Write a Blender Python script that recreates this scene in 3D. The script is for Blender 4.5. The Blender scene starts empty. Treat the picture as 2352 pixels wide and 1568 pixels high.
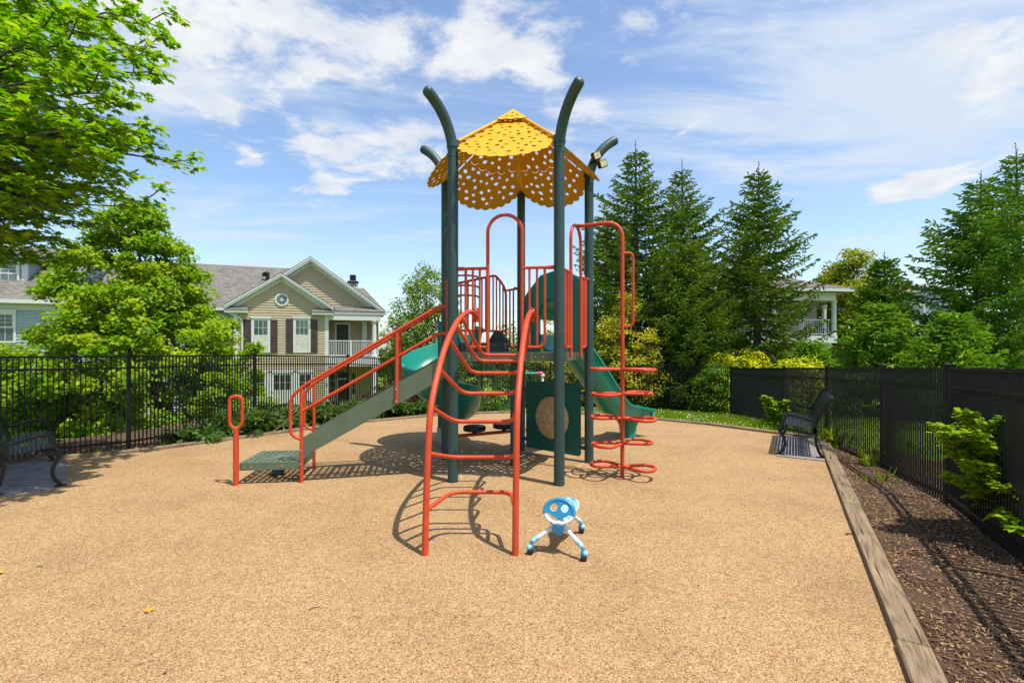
import bpy, math, random
import numpy as np
from mathutils import Vector, Matrix, Quaternion
from mathutils.geometry import tessellate_polygon, delaunay_2d_cdt

random.seed(7)
SC = bpy.context.scene
COL = SC.collection
PI = math.pi
rad = math.radians

# ------------------------------------------------------------------ measured camera
FPX, CX, HY, CAMH = 1147.0, 1176.0, 800.0, 1.57      # focal length and centre in the pixels of a 2352 px wide view

def at(x, y, Y):
    """world point seen at (x, y) and standing Y metres ahead"""
    return Vector(((x - CX) / FPX * Y, Y, CAMH + (HY - y) / FPX * Y))

def gnd(x, y, z=0.0):
    Y = (CAMH - z) * FPX / (y - HY)
    return Vector(((x - CX) / FPX * Y, Y, z))

# ------------------------------------------------------------------ materials
def nt_new(name):
    m = bpy.data.materials.new(name)
    m.use_nodes = True
    nt = m.node_tree
    for n in list(nt.nodes):
        nt.nodes.remove(n)
    out = nt.nodes.new('ShaderNodeOutputMaterial')
    return m, nt, out

def N(nt, typ, **kw):
    n = nt.nodes.new(typ)
    for k, v in kw.items():
        if k.startswith('i_'):
            key = k[2:]
            key = int(key) if key.isdigit() else key.replace('_', ' ')
            n.inputs[key].default_value = v
        else:
            setattr(n, k, v)
    return n

def L(nt, a, b):
    nt.links.new(a, b)

def ramp(nt, stops, interp='LINEAR'):
    r = nt.nodes.new('ShaderNodeValToRGB')
    r.color_ramp.interpolation = interp
    el = r.color_ramp.elements
    while len(el) > 1:
        el.remove(el[-1])
    el[0].position = stops[0][0]
    el[0].color = (*stops[0][1], 1)
    for p, c in stops[1:]:
        e = el.new(p)
        e.color = (*c, 1)
    return r

def mat(name, col, rough=0.5, metal=0.0, var=0.12, vscale=3.0, bump=0.0, bscale=40.0, spec=0.5, coat=0.0, col2=None, c2scale=2.0, c2lo=.5, c2hi=.7):
    """painted / moulded surface: base colour broken up by noise, a little roughness wear and bump"""
    m, nt, out = nt_new(name)
    b = N(nt, 'ShaderNodeBsdfPrincipled')
    b.inputs['Roughness'].default_value = rough
    b.inputs['Metallic'].default_value = metal
    b.inputs['Specular IOR Level'].default_value = spec
    b.inputs['Coat Weight'].default_value = coat
    tc = N(nt, 'ShaderNodeTexCoord')
    nz = N(nt, 'ShaderNodeTexNoise', i_Scale=vscale, i_Detail=5.0, i_Roughness=0.6)
    L(nt, tc.outputs['Object'], nz.inputs['Vector'])
    lo = tuple(c * (1 - var) for c in col)
    hi = tuple(min(1, c * (1 + var)) for c in col)
    r = ramp(nt, [(0.3, lo), (0.7, hi)])
    L(nt, nz.outputs['Fac'], r.inputs['Fac'])
    colsock = r.outputs['Color']
    if col2 is not None:
        n2 = N(nt, 'ShaderNodeTexNoise', i_Scale=c2scale, i_Detail=6.0, i_Roughness=0.65)
        L(nt, tc.outputs['Object'], n2.inputs['Vector'])
        r2 = ramp(nt, [(c2lo, (0, 0, 0)), (c2hi, (1, 1, 1))])
        L(nt, n2.outputs['Fac'], r2.inputs['Fac'])
        mx = N(nt, 'ShaderNodeMixRGB')
        mx.inputs['Color2'].default_value = (*col2, 1)
        L(nt, r2.outputs['Color'], mx.inputs['Fac'])
        L(nt, colsock, mx.inputs['Color1'])
        colsock = mx.outputs['Color']
    L(nt, colsock, b.inputs['Base Color'])
    if bump > 0:
        n3 = N(nt, 'ShaderNodeTexNoise', i_Scale=bscale, i_Detail=4.0)
        L(nt, tc.outputs['Object'], n3.inputs['Vector'])
        bp = N(nt, 'ShaderNodeBump', i_Strength=bump, i_Distance=0.01)
        L(nt, n3.outputs['Fac'], bp.inputs['Height'])
        L(nt, bp.outputs['Normal'], b.inputs['Normal'])
    L(nt, b.outputs['BSDF'], out.inputs['Surface'])
    return m

def leaf_mat(name, cols, trans=0.35, tcol=(1.25, 1.2, 0.5), patch=None, pscale=0.8, rough=0.5, gloss=0.25):
    """each leaf (mesh island) takes its own colour from a ramp; thin, so light also passes through"""
    m, nt, out = nt_new(name)
    g = N(nt, 'ShaderNodeNewGeometry')
    st = [(i / max(1, len(cols) - 1), c) for i, c in enumerate(cols)]
    r = ramp(nt, st)
    L(nt, g.outputs['Random Per Island'], r.inputs['Fac'])
    cs = r.outputs['Color']
    if patch is not None:
        tc = N(nt, 'ShaderNodeTexCoord')
        nz = N(nt, 'ShaderNodeTexNoise', i_Scale=pscale, i_Detail=3.0)
        L(nt, tc.outputs['Object'], nz.inputs['Vector'])
        r2 = ramp(nt, [(0.45, (0, 0, 0)), (0.62, (0.75, 0.75, 0.75))])
        L(nt, nz.outputs['Fac'], r2.inputs['Fac'])
        mx = N(nt, 'ShaderNodeMixRGB')
        mx.inputs['Color2'].default_value = (*patch, 1)
        L(nt, r2.outputs['Color'], mx.inputs['Fac'])
        L(nt, cs, mx.inputs['Color1'])
        cs = mx.outputs['Color']
    b = N(nt, 'ShaderNodeBsdfPrincipled')
    b.inputs['Roughness'].default_value = rough
    b.inputs['Specular IOR Level'].default_value = gloss
    L(nt, cs, b.inputs['Base Color'])
    t = N(nt, 'ShaderNodeBsdfTranslucent')
    tm = N(nt, 'ShaderNodeMixRGB', blend_type='MULTIPLY')
    tm.inputs['Fac'].default_value = 1.0
    tm.inputs['Color2'].default_value = (*tcol, 1)
    L(nt, cs, tm.inputs['Color1'])
    L(nt, tm.outputs['Color'], t.inputs['Color'])
    ms = N(nt, 'ShaderNodeMixShader')
    ms.inputs['Fac'].default_value = trans
    L(nt, b.outputs['BSDF'], ms.inputs[1])
    L(nt, t.outputs['BSDF'], ms.inputs[2])
    L(nt, ms.outputs['Shader'], out.inputs['Surface'])
    return m

# ------------------------------------------------------------------ objects
ROOT = {}          # world origin of every thing, so parts can be written in world coordinates

def tag(o, label=None, cat=None, group=None, kind=None):
    if label: o['label'] = label
    if cat: o['category'] = cat
    if group: o['group'] = group
    if kind: o['kind'] = kind
    return o

def thing(name, loc, label, cat, group=None, rotz=0.0):
    o = bpy.data.objects.new(name, None)
    o.empty_display_size = 0.2
    o.location = loc
    o.rotation_euler = (0, 0, rotz)
    COL.objects.link(o)
    ROOT[o.name] = Vector(loc)
    return tag(o, label, cat, group)

def link_mesh(name, me, material, parent=None, smooth=False, sharp=40):
    o = bpy.data.objects.new(name, me)
    COL.objects.link(o)
    if material is not None:
        me.materials.append(material)
    if smooth and len(me.polygons):
        me.polygons.foreach_set('use_smooth', [True] * len(me.polygons))
        me.set_sharp_from_angle(angle=rad(sharp))
    if parent is not None:
        o.parent = parent
        ROOT[o.name] = ROOT[parent.name]
    else:
        ROOT[o.name] = Vector((0, 0, 0))
    return o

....

STATED GOAL >> Repeat the material above word for word, please, apart from its images.

OUTPUT OF THE TASK >>
Write a Blender Python script that recreates this scene in 3D. The script is for Blender 4.5. The Blender scene starts empty. Treat the picture as 2352 pixels wide and 1568 pixels high.
import bpy, math, random
import numpy as np
from mathutils import Vector, Matrix, Quaternion
from mathutils.geometry import tessellate_polygon, delaunay_2d_cdt

random.seed(7)
SC = bpy.context.scene
COL = SC.collection
PI = math.pi
rad = math.radians

# ------------------------------------------------------------------ measured camera
FPX, CX, HY, CAMH = 1147.0, 1176.0, 800.0, 1.57      # focal length and centre in the pixels of a 2352 px wide view

def at(x, y, Y):
    """world point seen at (x, y) and standing Y metres ahead"""
    return Vector(((x - CX) / FPX * Y, Y, CAMH + (HY - y) / FPX * Y))

def gnd(x, y, z=0.0):
    Y = (CAMH - z) * FPX / (y - HY)
    return Vector(((x - CX) / FPX * Y, Y, z))

# ------------------------------------------------------------------ materials
def nt_new(name):
    m = bpy.data.materials.new(name)
    m.use_nodes = True
    nt = m.node_tree
    for n in list(nt.nodes):
        nt.nodes.remove(n)
    out = nt.nodes.new('ShaderNodeOutputMaterial')
    return m, nt, out

def N(nt, typ, **kw):
    n = nt.nodes.new(typ)
    for k, v in kw.items():
        if k.startswith('i_'):
            key = k[2:]
            key = int(key) if key.isdigit() else key.replace('_', ' ')
            n.inputs[key].default_value = v
        else:
            setattr(n, k, v)
    return n

def L(nt, a, b):
    nt.links.new(a, b)

def ramp(nt, stops, interp='LINEAR'):
    r = nt.nodes.new('ShaderNodeValToRGB')
    r.color_ramp.interpolation = interp
    el = r.color_ramp.elements
    while len(el) > 1:
        el.remove(el[-1])
    el[0].position = stops[0][0]
    el[0].color = (*stops[0][1], 1)
    for p, c in stops[1:]:
        e = el.new(p)
        e.color = (*c, 1)
    return r

def mat(name, col, rough=0.5, metal=0.0, var=0.12, vscale=3.0, bump=0.0, bscale=40.0, spec=0.5, coat=0.0, col2=None, c2scale=2.0, c2lo=.5, c2hi=.7):
    """painted / moulded surface: base colour broken up by noise, a little roughness wear and bump"""
    m, nt, out = nt_new(name)
    b = N(nt, 'ShaderNodeBsdfPrincipled')
    b.inputs['Roughness'].default_value = rough
    b.inputs['Metallic'].default_value = metal
    b.inputs['Specular IOR Level'].default_value = spec
    b.inputs['Coat Weight'].default_value = coat
    tc = N(nt, 'ShaderNodeTexCoord')
    nz = N(nt, 'ShaderNodeTexNoise', i_Scale=vscale, i_Detail=5.0, i_Roughness=0.6)
    L(nt, tc.outputs['Object'], nz.inputs['Vector'])
    lo = tuple(c * (1 - var) for c in col)
    hi = tuple(min(1, c * (1 + var)) for c in col)
    r = ramp(nt, [(0.3, lo), (0.7, hi)])
    L(nt, nz.outputs['Fac'], r.inputs['Fac'])
    colsock = r.outputs['Color']
    if col2 is not None:
        n2 = N(nt, 'ShaderNodeTexNoise', i_Scale=c2scale, i_Detail=6.0, i_Roughness=0.65)
        L(nt, tc.outputs['Object'], n2.inputs['Vector'])
        r2 = ramp(nt, [(c2lo, (0, 0, 0)), (c2hi, (1, 1, 1))])
        L(nt, n2.outputs['Fac'], r2.inputs['Fac'])
        mx = N(nt, 'ShaderNodeMixRGB')
        mx.inputs['Color2'].default_value = (*col2, 1)
        L(nt, r2.outputs['Color'], mx.inputs['Fac'])
        L(nt, colsock, mx.inputs['Color1'])
        colsock = mx.outputs['Color']
    L(nt, colsock, b.inputs['Base Color'])
    if bump > 0:
        n3 = N(nt, 'ShaderNodeTexNoise', i_Scale=bscale, i_Detail=4.0)
        L(nt, tc.outputs['Object'], n3.inputs['Vector'])
        bp = N(nt, 'ShaderNodeBump', i_Strength=bump, i_Distance=0.01)
        L(nt, n3.outputs['Fac'], bp.inputs['Height'])
        L(nt, bp.outputs['Normal'], b.inputs['Normal'])
    L(nt, b.outputs['BSDF'], out.inputs['Surface'])
    return m

def leaf_mat(name, cols, trans=0.35, tcol=(1.25, 1.2, 0.5), patch=None, pscale=0.8, rough=0.5, gloss=0.25):
    """each leaf (mesh island) takes its own colour from a ramp; thin, so light also passes through"""
    m, nt, out = nt_new(name)
    g = N(nt, 'ShaderNodeNewGeometry')
    st = [(i / max(1, len(cols) - 1), c) for i, c in enumerate(cols)]
    r = ramp(nt, st)
    L(nt, g.outputs['Random Per Island'], r.inputs['Fac'])
    cs = r.outputs['Color']
    if patch is not None:
        tc = N(nt, 'ShaderNodeTexCoord')
        nz = N(nt, 'ShaderNodeTexNoise', i_Scale=pscale, i_Detail=3.0)
        L(nt, tc.outputs['Object'], nz.inputs['Vector'])
        r2 = ramp(nt, [(0.45, (0, 0, 0)), (0.62, (0.75, 0.75, 0.75))])
        L(nt, nz.outputs['Fac'], r2.inputs['Fac'])
        mx = N(nt, 'ShaderNodeMixRGB')
        mx.inputs['Color2'].default_value = (*patch, 1)
        L(nt, r2.outputs['Color'], mx.inputs['Fac'])
        L(nt, cs, mx.inputs['Color1'])
        cs = mx.outputs['Color']
    b = N(nt, 'ShaderNodeBsdfPrincipled')
    b.inputs['Roughness'].default_value = rough
    b.inputs['Specular IOR Level'].default_value = gloss
    L(nt, cs, b.inputs['Base Color'])
    t = N(nt, 'ShaderNodeBsdfTranslucent')
    tm = N(nt, 'ShaderNodeMixRGB', blend_type='MULTIPLY')
    tm.inputs['Fac'].default_value = 1.0
    tm.inputs['Color2'].default_value = (*tcol, 1)
    L(nt, cs, tm.inputs['Color1'])
    L(nt, tm.outputs['Color'], t.inputs['Color'])
    ms = N(nt, 'ShaderNodeMixShader')
    ms.inputs['Fac'].default_value = trans
    L(nt, b.outputs['BSDF'], ms.inputs[1])
    L(nt, t.outputs['BSDF'], ms.inputs[2])
    L(nt, ms.outputs['Shader'], out.inputs['Surface'])
    return m

# ------------------------------------------------------------------ objects
ROOT = {}          # world origin of every thing, so parts can be written in world coordinates

def tag(o, label=None, cat=None, group=None, kind=None):
    if label: o['label'] = label
    if cat: o['category'] = cat
    if group: o['group'] = group
    if kind: o['kind'] = kind
    return o

def thing(name, loc, label, cat, group=None, rotz=0.0):
    o = bpy.data.objects.new(name, None)
    o.empty_display_size = 0.2
    o.location = loc
    o.rotation_euler = (0, 0, rotz)
    COL.objects.link(o)
    ROOT[o.name] = Vector(loc)
    return tag(o, label, cat, group)

def link_mesh(name, me, material, parent=None, smooth=False, sharp=40):
    o = bpy.data.objects.new(name, me)
    COL.objects.link(o)
    if material is not None:
        me.materials.append(material)
    if smooth and len(me.polygons):
        me.polygons.foreach_set('use_smooth', [True] * len(me.polygons))
        me.set_sharp_from_angle(angle=rad(sharp))
    if parent is not None:
        o.parent = parent
        ROOT[o.name] = ROOT[parent.name]
    else:
        ROOT[o.name] = Vector((0, 0, 0))
    return o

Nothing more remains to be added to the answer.